Talking politics with passion tends to get you branded as an old man, so I hesitate - but having lived over fifty years and seen my share of corporate politics, I can’t help but be concerned. What I see in this reshuffled administration feels far removed from the idea of “Seven Ministers of Dissent.” Instead, it’s a return to a homogeneous, outdated, and regrettably familiar era.
In the Essentials of Governance (Zhenguan Zhengyao), the Chinese Tang emperor Taizong - often considered the model of enlightened leadership - warned that when a ruler refuses to listen to others and his ministers flatter rather than challenge him, the nation is doomed. Yet even now, the culture of deference remains deeply rooted in politics, bureaucracy, and corporations alike - a far cry from that ideal. A world where leaders and followers act with equal courage and integrity is, perhaps, as rare as a planetary alignment.

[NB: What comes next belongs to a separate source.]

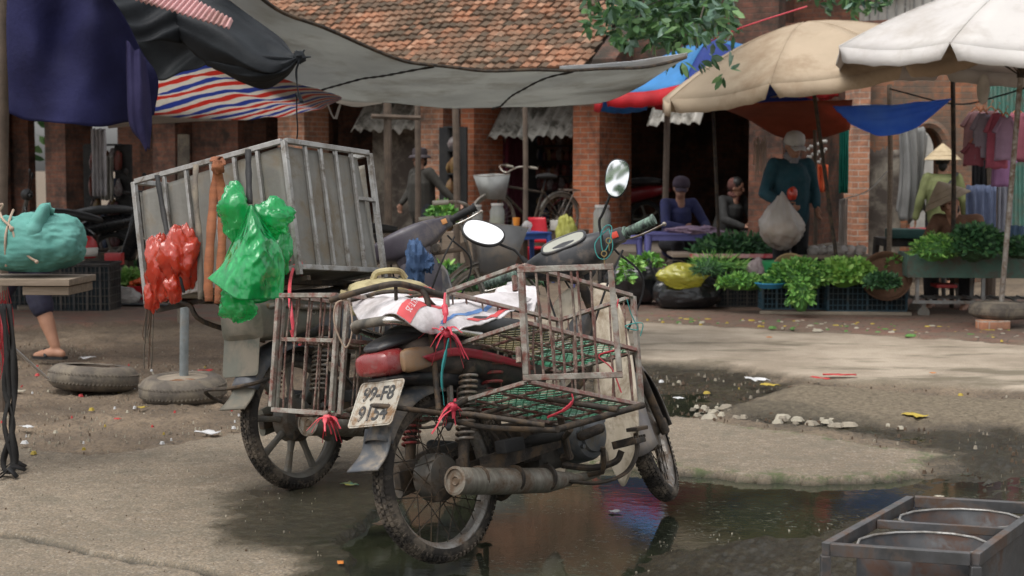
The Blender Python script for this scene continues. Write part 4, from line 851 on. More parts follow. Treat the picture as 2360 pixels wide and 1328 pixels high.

“If you use bronze as a mirror, you can see your appearance.
If you use history as a mirror, you can understand the rise and fall of nations.
If you use people as a mirror, you can know your own faults.”
- Emperor Taizong, Zhenguan Zhengyao
No one is infallible. That’s why a true leader gathers diverse and candid opinions before making final decisions. That is the kind of leadership I admire. But there are also those who believe they can’t possibly be wrong - and therefore see no need for advice. Such people seem less like visionaries and more like machines - spinning tirelessly, flawlessly, on a factory line that never stops - repeating the past in blind devotion to precedent.
Yet many of the once “ironclad common sense” beliefs they so confidently uphold are now being overturned. The rapid advance of AI and digital transformation is fundamentally reshaping human roles and dismantling long-held assumptions. Just as Shohei Ohtani shattered baseball’s “common sense” by excelling as both pitcher and hitter - defying the old men who insisted he must choose one - so too must today’s leaders keep renewing themselves by listening humbly to younger generations. It’s the only way to avoid becoming obsolete.
“When the upstream is rigid, the downstream suffers.”
I wish to have as many people as possible who dare to tell me the inconvenient truths I’d rather not hear. Most people don’t offer such advice - they don’t want conflict, rejection, or emotional wounds. More often, they quietly laugh at others’ flaws from the shadows. So when someone takes the risk to speak those painful words, I want to receive them objectively and add them to my daily “Let’s Try This” list - a tool for self-reflection and improvement.
“The most important thing in communication is hearing what isn’t said.”
- Peter Drucker
Do you have people around you who serve as your mirror?
And perhaps more importantly - are you being someone else’s mirror?